| Task directions |
List all lines of the data that include the string "this".

....

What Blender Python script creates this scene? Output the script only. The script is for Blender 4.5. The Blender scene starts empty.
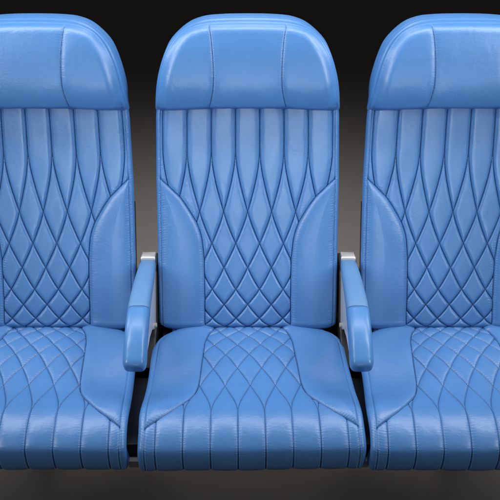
import bpy, math, random
import numpy as np
random.seed(7); np.random.seed(7)
C = bpy.context.scene.collection
R = math.radians

# ------------------------------------------------------------------ camera
PITCH = R(28.0); CY, CZ = -1.893, 1.683; F = 900.0
ct, st = math.cos(PITCH), math.sin(PITCH)
cam_d = bpy.data.cameras.new("camera"); cam = bpy.data.objects.new("camera", cam_d); C.objects.link(cam)
cam.location = (0, CY, CZ); cam.rotation_euler = (R(90) - PITCH, 0, 0)
cam_d.sensor_width = 36; cam_d.lens = F / 500 * 36; cam_d.shift_x = 0.0032
cam_d.clip_start = 0.05; cam_d.clip_end = 200
bpy.context.scene.camera = cam

def zc_of(Y, Z): return (Y - CY) * ct - (Z - CZ) * st
def py_of(Y, Z): return 250 - F * ((Y - CY) * st + (Z - CZ) * ct) / zc_of(Y, Z)

# ------------------------------------------------------------------ small maths
def catmull(pts, n=40):
    p = np.array(pts, float); p = np.vstack([2 * p[0] - p[1], p, 2 * p[-1] - p[-2]]); out = []
    for i in range(1, len(p) - 2):
        for t in np.linspace(0, 1, n, endpoint=False):
            a, b, c, d = p[i - 1], p[i], p[i + 1], p[i + 2]
            out.append(.5 * (2 * b + (c - a) * t + (2 * a - 5 * b + 4 * c - d) * t ** 2 + (3 * b - a - 3 * c + d) * t ** 3))
    out.append(p[-2]); return np.array(out)
def arclen(p):
    return np.concatenate([[0], np.cumsum(np.linalg.norm(np.diff(p, axis=0), axis=1))])
def resample(p, n):
    p = np.array(p, float); l = arclen(p); q = np.linspace(0, l[-1], n)
    return np.stack([np.interp(q, l, p[:, k]) for k in range(p.shape[1])], 1)
def hermite(xs, ys, x):
    xs = np.array(xs, float); ys = np.array(ys, float)
    dl = np.diff(ys) / np.diff(xs); m = np.zeros(len(xs)); m[1:-1] = (dl[1:] + dl[:-1]) / 2; m[-1] = dl[-1]; m[0] = 0
    x = np.asarray(x, float); i = np.clip(np.searchsorted(xs, x) - 1, 0, len(xs) - 2)
    hgt = xs[i + 1] - xs[i]; t = (x - xs[i]) / hgt
    v = ((2 * t ** 3 - 3 * t ** 2 + 1) * ys[i] + (t ** 3 - 2 * t ** 2 + t) * hgt * m[i]
         + (-2 * t ** 3 + 3 * t ** 2) * ys[i + 1] + (t ** 3 - t ** 2) * hgt * m[i + 1])
    v = np.where(x < xs[0], ys[0], v); return np.where(x > xs[-1], ys[-1] + m[-1] * (x - xs[-1]), v)
def dist_poly(X, S, poly):
    d = np.full(X.shape, 1e9)
    for (ax, ay), (bx, by) in zip(poly[:-1], poly[1:]):
        ex, ey = bx - ax, by - ay; L = ex * ex + ey * ey + 1e-18
        t = np.clip(((X - ax) * ex + (S - ay) * ey) / L, 0, 1)
        d = np.minimum(d, np.hypot(X - ax - t * ex, S - ay - t * ey))
    return d
def smooth01(x): x = np.clip(x, 0, 1); return x * x * (3 - 2 * x)

class Profile:
    """a curve in the (depth, height) plane, walked from top/rear to bottom/front"""
    def __init__(self, pts, n=40):
        self.p = resample(catmull(pts, n), 1500); self.s = arclen(self.p); self.L = self.s[-1]
        t = np.gradient(self.p, self.s, axis=0); t /= np.linalg.norm(t, axis=1)[:, None]; self.t = t
        self.n = np.stack([t[:, 1], -t[:, 0]], 1)
        self.py = py_of(self.p[:, 0], self.p[:, 1])
    def at(self, s, depth=0.0):
        g = lambda a: np.interp(s, self.s, a)
        return g(self.p[:, 0]) - depth * g(self.n[:, 0]), g(self.p[:, 1]) - depth * g(self.n[:, 1])
    def trace(self, pix, xc, depth=0.0, smax=None):
        """points seen in the photograph, put on this surface -> (X, s)"""
        Y = self.p[:, 0] - depth * self.n[:, 0]; Z = self.p[:, 1] - depth * self.n[:, 1]
        py = py_of(Y, Z); k = int(np.argmax(py)) + 1
        out = []
        for x, y in pix:
            s = np.interp(y, py[:k], self.s[:k])
            yy, zz = np.interp(s, self.s, Y), np.interp(s, self.s, Z)
            c = xc(y) if callable(xc) else xc
            out.append(((x - c) * zc_of(yy, zz) / F, s))
        return np.array(out)

# ------------------------------------------------------------------ materials
def mat(name):
    m = bpy.data.materials.new(name); m.use_nodes = True; nt = m.node_tree
    return m, nt, nt.nodes["Principled BSDF"]
def nd(nt, t, **kw):
    n = nt.nodes.new(t)
    for k, v in kw.items():
        if k in n.inputs: n.inputs[k].default_value = v
        else: setattr(n, k, v)
    return n
def leather(name, col, rough=.37, grain=1.0, vary=.07):
    m, nt, b = mat(name); L = nt.links.new
    geo = nd(nt, 'ShaderNodeNewGeometry')
    n1 = nd(nt, 'ShaderNodeTexNoise', Scale=9.0, Detail=4.0); L(geo.outputs['Position'], n1.inputs['Vector'])
    mx = nd(nt, 'ShaderNodeMix', data_type='RGBA')
    mx.inputs[6].default_value = [c * (1 - vary) for c in col] + [1]; mx.inputs[7].default_value = [c * (1 + vary) for c in col] + [1]
    L(n1.outputs['Fac'], mx.inputs[0]); L(mx.outputs[2], b.inputs['Base Color'])
    vo = nd(nt, 'ShaderNodeTexVoronoi', Scale=620.0, feature='SMOOTH_F1'); L(geo.outputs['Position'], vo.inputs['Vector'])
    n2 = nd(nt, 'ShaderNodeTexNoise', Scale=1500.0, Detail=2.0); L(geo.outputs['Position'], n2.inputs['Vector'])
    mp = nd(nt, 'ShaderNodeMapping'); mp.inputs['Scale'].default_value = (70, 150, 190); L(geo.outputs['Position'], mp.inputs['Vector'])
    n3 = nd(nt, 'ShaderNodeTexNoise', Scale=1.0, Detail=3.0, Distortion=.6); L(mp.outputs['Vector'], n3.inputs['Vector'])
    a = nd(nt, 'ShaderNodeMath', operation='MULTIPLY'); a.inputs[1].default_value = .55; L(n2.outputs['Fac'], a.inputs[0])
    s1 = nd(nt, 'ShaderNodeMath', operation='ADD'); L(vo.outputs['Distance'], s1.inputs[0]); L(a.outputs[0], s1.inputs[1])
    bp = nd(nt, 'ShaderNodeBump', Strength=.16 * grain, Distance=.0006); L(s1.outputs[0], bp.inputs['Height'])
    bp2 = nd(nt, 'ShaderNodeBump', Strength=.22 * grain, Distance=.0012); L(n3.outputs['Fac'], bp2.inputs['Height']); L(bp.outputs[0], bp2.inputs['Normal'])
    n5 = nd(nt, 'ShaderNodeTexNoise', Scale=34.0, Detail=2.5, Distortion=.8); L(geo.outputs['Position'], n5.inputs['Vector'])
    bp3 = nd(nt, 'ShaderNodeBump', Strength=.12 * grain, Distance=.006); L(n5.outputs['Fac'], bp3.inputs['Height']); L(bp2.outputs[0], bp3.inputs['Normal'])
    L(bp3.outputs[0], b.inputs['Normal'])
    rr = nd(nt, 'ShaderNodeMapRange'); rr.inputs['To Min'].default_value = rough - .05; rr.inputs['To Max'].default_value = rough + .07
    n4 = nd(nt, 'ShaderNodeTexNoise', Scale=60.0, Detail=3.0); L(geo.outputs['Position'], n4.inputs['Vector']); L(n4.outputs['Fac'], rr.inputs['Value'])
    L(rr.outputs['Result'], b.inputs['Roughness'])
    b.inputs['Specular IOR Level'].default_value = .75
    return m
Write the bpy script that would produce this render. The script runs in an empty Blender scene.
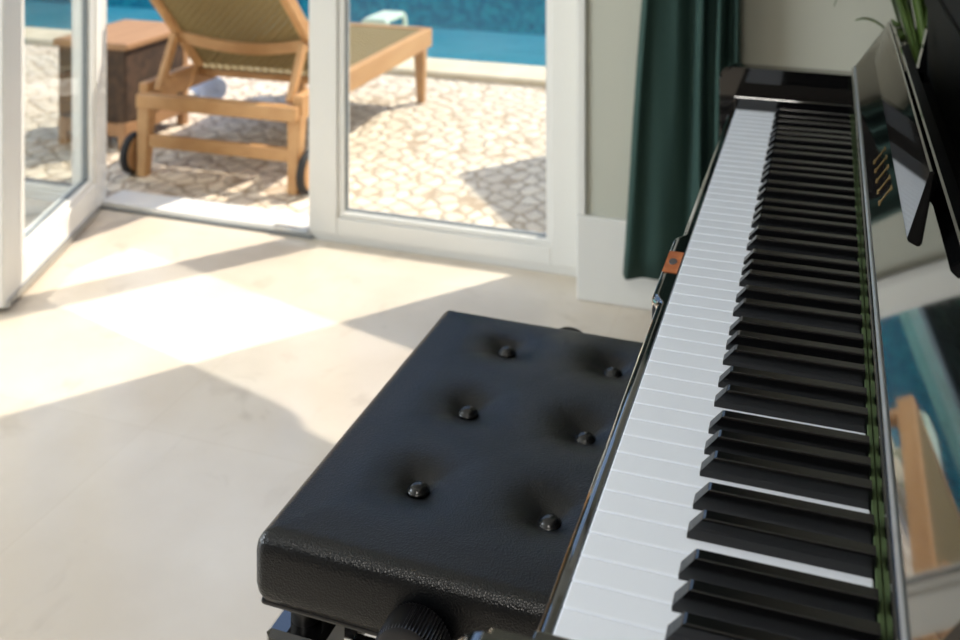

....

| Exercise solution |
What Blender Python script creates this scene? Output the script only. The script is for Blender 4.5. The Blender scene starts empty.
        """points seen in the photograph, put on this surface -> (X, s)"""
Write the bpy script that would produce this render. The script runs in an empty Blender scene.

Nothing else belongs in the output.